De nombre Antonio Carrasco Martín pero conocido exclusivamente como Marchena el de la arena.
Vendedor ambulante de menuda figura con traza harapienta, con los ojos menudos y legañosos que en la posguerra vendía por los barrios de Córdoba arena “fina y buena” para la limpieza y pulido de utensilios de cocina. Llevaba un saquillo al hombro que era la mitad de él. Se comentaba que era muy promiscuo con el sexo femenino.
Popularísimo y muy conocido por su peculiar pregón que invariablemente cantaba anunciando su única mercancía que la despachaba con una lata como medida.
¡Que la traigo fina y buena!

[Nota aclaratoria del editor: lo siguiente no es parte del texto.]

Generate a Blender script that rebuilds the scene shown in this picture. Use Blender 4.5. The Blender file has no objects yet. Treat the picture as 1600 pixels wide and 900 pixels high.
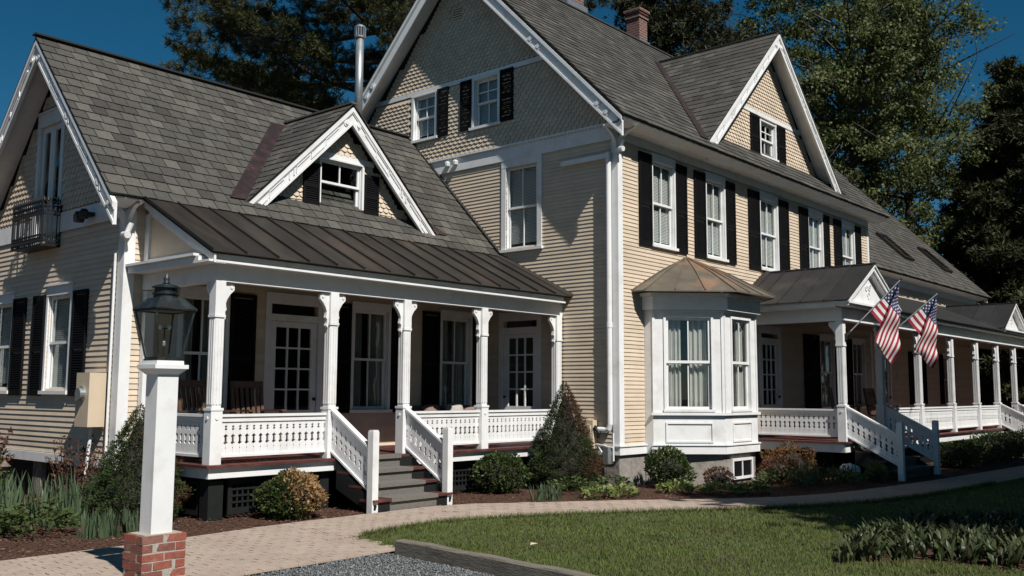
import bpy, math, random
import numpy as np
from mathutils import Vector
SC = bpy.context.scene
COL = SC.collection
RND = random.Random(11)
NPR = np.random.default_rng(5)
rad = math.radians

# ------------------------------------------------------------------ camera, sky, sun, exposure
cam_d = bpy.data.cameras.new('camera'); cam = bpy.data.objects.new('camera', cam_d); COL.objects.link(cam)
cam_d.sensor_width = 36; cam_d.lens = 36*1498.66/1600; cam_d.clip_end = 2000; cam_d.clip_start = 0.05
_yaw, _pit, _roll = rad(40.9164), rad(6.23785), rad(0.2615)
_F = Vector((math.cos(_yaw)*math.cos(_pit), math.sin(_yaw)*math.cos(_pit), math.sin(_pit)))
_R = Vector((math.sin(_yaw), -math.cos(_yaw), 0)); _U = _R.cross(_F)
_R2 = _R*math.cos(_roll)+_U*math.sin(_roll); _U2 = _U*math.cos(_roll)-_R*math.sin(_roll)
from mathutils import Matrix
cam.matrix_world = Matrix(((_R2.x, _U2.x, -_F.x, 0), (_R2.y, _U2.y, -_F.y, 0), (_R2.z, _U2.z, -_F.z, 1.66), (0, 0, 0, 1)))
SC.camera = cam
SUN = Vector((-0.298, -1.0, 1.2)).normalized()
w = bpy.data.worlds.new('World'); SC.world = w; w.use_nodes = True
nt = w.node_tree; bg = nt.nodes['Background']
sky = nt.nodes.new('ShaderNodeTexSky'); sky.sky_type = 'NISHITA'; sky.sun_disc = False
sky.sun_elevation = math.asin(SUN.z); sky.sun_rotation = math.atan2(SUN.x, SUN.y)
sky.altitude = 2500; sky.air_density = 0.8; sky.dust_density = 0.0; sky.ozone_density = 1.0
hs = nt.nodes.new('ShaderNodeHueSaturation'); hs.inputs['Hue'].default_value = 0.482; hs.inputs['Saturation'].default_value = 1.38; hs.inputs['Value'].default_value = 1.06
nt.links.new(sky.outputs[0], hs.inputs['Color']); nt.links.new(hs.outputs[0], bg.inputs['Color'])
bg.inputs['Strength'].default_value = 0.05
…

Avanza la mañana y las calles se llenan de todos los secretos de la pobreza. Mujeres de todas las edades lavan, blanquean o cantan por casas desvencijadas en sol y piedra.
Un hombrecito enjuto, con la esmerilada tez del hambre, lanza su pregón:
¡Marchena! ¡Niñas la arena… Que la traigo fina y buena! ¿Quién quiere?'Suena amable, melódico, musical, el pregón. Levemente enervado, el hombre-niño empuja un destartalado carricoche, donde una dorada arena, ancha de ríos y alberos, se ofrece como mercancía.

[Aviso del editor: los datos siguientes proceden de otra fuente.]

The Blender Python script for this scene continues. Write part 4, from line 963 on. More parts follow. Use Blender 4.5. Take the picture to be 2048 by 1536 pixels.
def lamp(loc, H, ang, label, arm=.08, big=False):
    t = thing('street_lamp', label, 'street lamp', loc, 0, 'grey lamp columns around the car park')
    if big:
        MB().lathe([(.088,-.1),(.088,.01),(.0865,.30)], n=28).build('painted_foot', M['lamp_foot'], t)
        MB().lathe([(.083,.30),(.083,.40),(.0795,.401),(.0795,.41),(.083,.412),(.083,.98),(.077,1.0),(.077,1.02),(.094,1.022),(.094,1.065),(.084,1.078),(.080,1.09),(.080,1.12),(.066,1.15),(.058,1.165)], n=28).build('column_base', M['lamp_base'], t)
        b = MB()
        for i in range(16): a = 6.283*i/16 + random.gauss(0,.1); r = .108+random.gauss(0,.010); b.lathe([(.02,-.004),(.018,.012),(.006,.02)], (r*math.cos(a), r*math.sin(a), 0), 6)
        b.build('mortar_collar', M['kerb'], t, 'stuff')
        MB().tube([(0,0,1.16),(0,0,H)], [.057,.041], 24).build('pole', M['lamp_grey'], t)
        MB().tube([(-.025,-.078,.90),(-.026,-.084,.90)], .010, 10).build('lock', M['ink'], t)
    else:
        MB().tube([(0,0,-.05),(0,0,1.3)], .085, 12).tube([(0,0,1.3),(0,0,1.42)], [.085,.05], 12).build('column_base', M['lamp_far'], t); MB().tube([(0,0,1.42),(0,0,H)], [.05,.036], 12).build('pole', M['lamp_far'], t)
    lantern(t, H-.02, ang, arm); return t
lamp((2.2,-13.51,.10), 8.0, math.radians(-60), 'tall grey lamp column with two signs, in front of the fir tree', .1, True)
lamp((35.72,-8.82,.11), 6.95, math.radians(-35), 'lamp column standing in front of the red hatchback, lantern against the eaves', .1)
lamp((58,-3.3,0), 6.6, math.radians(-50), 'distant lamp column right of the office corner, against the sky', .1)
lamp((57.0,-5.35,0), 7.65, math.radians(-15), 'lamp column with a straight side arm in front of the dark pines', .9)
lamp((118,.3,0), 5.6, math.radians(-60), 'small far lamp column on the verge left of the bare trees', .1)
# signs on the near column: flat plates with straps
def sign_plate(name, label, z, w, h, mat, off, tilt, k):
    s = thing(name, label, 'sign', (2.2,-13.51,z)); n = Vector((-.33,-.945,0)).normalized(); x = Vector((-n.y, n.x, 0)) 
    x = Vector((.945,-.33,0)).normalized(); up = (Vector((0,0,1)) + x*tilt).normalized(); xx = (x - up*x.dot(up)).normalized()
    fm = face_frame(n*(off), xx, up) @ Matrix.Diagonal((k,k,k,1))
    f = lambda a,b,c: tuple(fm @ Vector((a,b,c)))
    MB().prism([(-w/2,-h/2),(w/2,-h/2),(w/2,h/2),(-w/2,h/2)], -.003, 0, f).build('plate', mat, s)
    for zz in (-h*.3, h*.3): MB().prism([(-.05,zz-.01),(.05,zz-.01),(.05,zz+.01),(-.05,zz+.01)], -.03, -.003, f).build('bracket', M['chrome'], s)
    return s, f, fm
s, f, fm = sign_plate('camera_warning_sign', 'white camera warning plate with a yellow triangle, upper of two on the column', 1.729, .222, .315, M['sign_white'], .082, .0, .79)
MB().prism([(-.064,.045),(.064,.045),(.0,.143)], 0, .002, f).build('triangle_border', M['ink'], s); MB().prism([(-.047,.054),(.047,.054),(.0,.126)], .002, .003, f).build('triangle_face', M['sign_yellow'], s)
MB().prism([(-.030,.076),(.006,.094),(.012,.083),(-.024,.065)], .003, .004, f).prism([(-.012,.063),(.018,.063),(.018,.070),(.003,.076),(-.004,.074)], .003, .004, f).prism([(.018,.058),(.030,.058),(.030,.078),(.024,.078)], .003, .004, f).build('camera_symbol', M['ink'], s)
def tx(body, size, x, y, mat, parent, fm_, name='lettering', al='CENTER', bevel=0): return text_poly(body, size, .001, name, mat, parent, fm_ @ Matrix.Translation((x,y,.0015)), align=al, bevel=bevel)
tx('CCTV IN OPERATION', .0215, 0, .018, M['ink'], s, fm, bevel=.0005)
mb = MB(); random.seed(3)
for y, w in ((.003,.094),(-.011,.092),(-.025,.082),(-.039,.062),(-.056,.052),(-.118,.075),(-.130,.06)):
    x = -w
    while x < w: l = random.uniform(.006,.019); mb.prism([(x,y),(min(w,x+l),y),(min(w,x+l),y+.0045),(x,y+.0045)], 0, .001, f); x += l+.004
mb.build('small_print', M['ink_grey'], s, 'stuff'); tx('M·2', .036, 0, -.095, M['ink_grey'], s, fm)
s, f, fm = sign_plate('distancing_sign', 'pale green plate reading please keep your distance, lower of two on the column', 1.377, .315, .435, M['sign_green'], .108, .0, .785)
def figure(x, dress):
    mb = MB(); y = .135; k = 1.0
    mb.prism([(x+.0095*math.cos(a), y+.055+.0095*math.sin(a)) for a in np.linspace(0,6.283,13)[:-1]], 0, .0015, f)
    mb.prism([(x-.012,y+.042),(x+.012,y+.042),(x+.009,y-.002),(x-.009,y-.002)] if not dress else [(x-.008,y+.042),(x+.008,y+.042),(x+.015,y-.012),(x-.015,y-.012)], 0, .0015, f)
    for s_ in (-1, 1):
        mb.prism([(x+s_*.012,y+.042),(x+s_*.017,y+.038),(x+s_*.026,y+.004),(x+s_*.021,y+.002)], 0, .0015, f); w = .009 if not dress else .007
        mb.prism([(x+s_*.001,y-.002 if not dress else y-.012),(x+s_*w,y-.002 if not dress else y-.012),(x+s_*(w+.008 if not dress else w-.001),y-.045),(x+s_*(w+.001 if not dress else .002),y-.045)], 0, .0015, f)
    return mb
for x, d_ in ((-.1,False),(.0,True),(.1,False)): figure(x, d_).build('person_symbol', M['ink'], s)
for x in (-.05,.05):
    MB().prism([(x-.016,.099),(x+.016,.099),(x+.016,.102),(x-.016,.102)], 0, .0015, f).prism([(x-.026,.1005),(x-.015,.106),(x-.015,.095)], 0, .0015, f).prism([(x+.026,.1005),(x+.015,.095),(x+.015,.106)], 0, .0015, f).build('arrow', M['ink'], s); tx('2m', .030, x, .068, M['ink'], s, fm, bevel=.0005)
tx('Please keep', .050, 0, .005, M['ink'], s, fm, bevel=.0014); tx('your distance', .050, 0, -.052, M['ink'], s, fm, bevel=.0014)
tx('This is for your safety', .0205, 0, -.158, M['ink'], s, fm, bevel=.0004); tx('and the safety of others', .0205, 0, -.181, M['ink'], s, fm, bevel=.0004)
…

Alguna improvisada cliente interrumpe el canto matinal, para, rendida su transacción mercantil, retornar al menestral fregadero.
Otras se animan con el cante.
…¡que la traigo fina y buena!
Y de los balcones, de los fantásticos corazones de la miseria, salen palacios de esmeraldas sonoras. Entre la luz adivinada de mediodía, el hombrecillo, en su oscura apariencia, vuelve a su hermoso canto:
¡Niñas la arena… que la traigo fina y buena! Y Marchena, indiferente al sol primaveral, nos llena de ríos y arroyos, de rubia arena, el incesante pasar de la nostalgia.